Rehda president Datuk Ho Hon Sang says developers cautious about price hikes despite rising construction costs
PETALING JAYA: Malaysia’s residential property market is expected to see only modest price increases of between one and two percent this year, according to Real Estate and Housing Developers’ Association (Rehda) president Datuk Ho Hon Sang.
Speaking at the CEO Series 2026 pre-launch press conference today, Ho explained that while construction costs continue climbing due to operational and logistics pressures, most developers remain hesitant to significantly raise selling prices due to affordability concerns and financing considerations affecting buyer demand.
“Perhaps one to two percent is enough to cover the additional cost, but not 10 to 20 percent,” Ho stated during the media briefing, emphasising the delicate balance developers must strike between profitability and market realities.
He noted that construction costs are anticipated to increase by approximately two to three percent in 2026, but developers are unlikely to pass the full burden onto homebuyers.
“Some may adjust costs slightly depending on the product, but generally it is not easy to increase the selling price. Realistically, the price should increase as well but not necessarily, because this is business,” Ho explained as reported by New Straits Times.
Any price adjustments will remain modest and will also depend on additional costs arising from new government measures being introduced this year, he added.
Ho’s comments came in response to Prime Minister Datuk Seri Anwar Ibrahim’s statement yesterday that the government may consider relaxing import conditions if necessary to ensure construction material costs remain contained and do not burden the public.
The Prime Minister, who is also Finance Minister, said the move would be considered should price hikes by industry players continue to exert pressure on development costs and the cost of living.
Ho described the Prime Minister’s statement as an important reminder to industry players about cost management responsibilities.
“Local producers and manufacturers need to be very vigilant about what the Prime Minister said so that costs remain under control,” he said, noting that most construction materials used in Malaysian projects are sourced domestically.
Beyond raw materials, Ho highlighted that higher operating expenses continue contributing to escalating project costs. These include stricter enforcement on overloaded lorries and other compliance measures that developers must factor into their budgets.
The combination of these factors creates a challenging environment where developers must absorb increased costs while remaining competitive in a price-sensitive market.
The cautious approach to pricing reflects the current state of Malaysia’s property market, where affordability and financing accessibility remain critical factors influencing purchasing decisions.
Developers are keenly aware that aggressive price increases could dampen already moderate buyer demand, particularly as financing conditions and household incomes continue to affect homeownership rates.
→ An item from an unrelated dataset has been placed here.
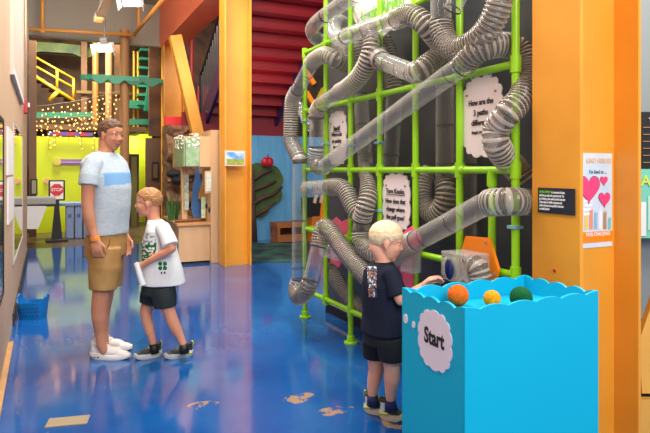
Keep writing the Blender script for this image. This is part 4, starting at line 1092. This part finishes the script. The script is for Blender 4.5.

The CEO Series 2026, organised by Rehda Institute, is expected to serve as a major platform for industry leaders to evaluate government policy signals and formulate more sustainable business strategies throughout the year.
According to Rehda Institute materials, the conference brings together more than 350 key senior stakeholder attendees from both government and private sectors.
During the pre-launch media session, Ho also emphasised the need for strategic investment in infrastructure and technology to maintain Malaysia’s ecosystem competitiveness.
“The ability to adapt quickly requires investment in human resource development through training and lifelong learning to ensure industry resilience in facing dynamic market trends,” he stated.
The conference will also witness the launch of the Rehda Institute Youth Initiative (RIYI), a corporate mentorship programme designed to bridge the gap between academic learning and the realities of the construction and property industries for selected university students.
The programme will be launched by Transport Minister Anthony Loke Siew Fook.
The property sector’s pricing outlook comes amid several government initiatives aimed at managing construction costs and supporting industry players.
In his 2026 New Year Address, Prime Minister Anwar announced that the government has allocated RM2.4 billion for small projects involving G1 to G4 contractors, with instructions for immediate implementation at state and district levels.
The government has also granted construction material traders the flexibility to issue consolidated e-invoices for transactions exceeding RM10,000, easing compliance requirements.
Additionally, businesses with annual revenue below RM1 million have been fully exempted from e-invoicing requirements, while companies with turnover between RM1 million and RM5 million received a one-year extension for mandatory implementation.
Ho’s forecast of one to two percent price growth suggests a stable but cautious property market in 2026, with developers prioritising sustainable business practices over aggressive expansion.
The emphasis on cost discipline, combined with government efforts to manage construction material prices, indicates a collaborative approach between the public and private sectors to maintain housing affordability while supporting industry viability.
As Malaysia’s property sector navigates these challenges, the balance between profitability, affordability, and market sustainability will remain a key focus for developers throughout the year.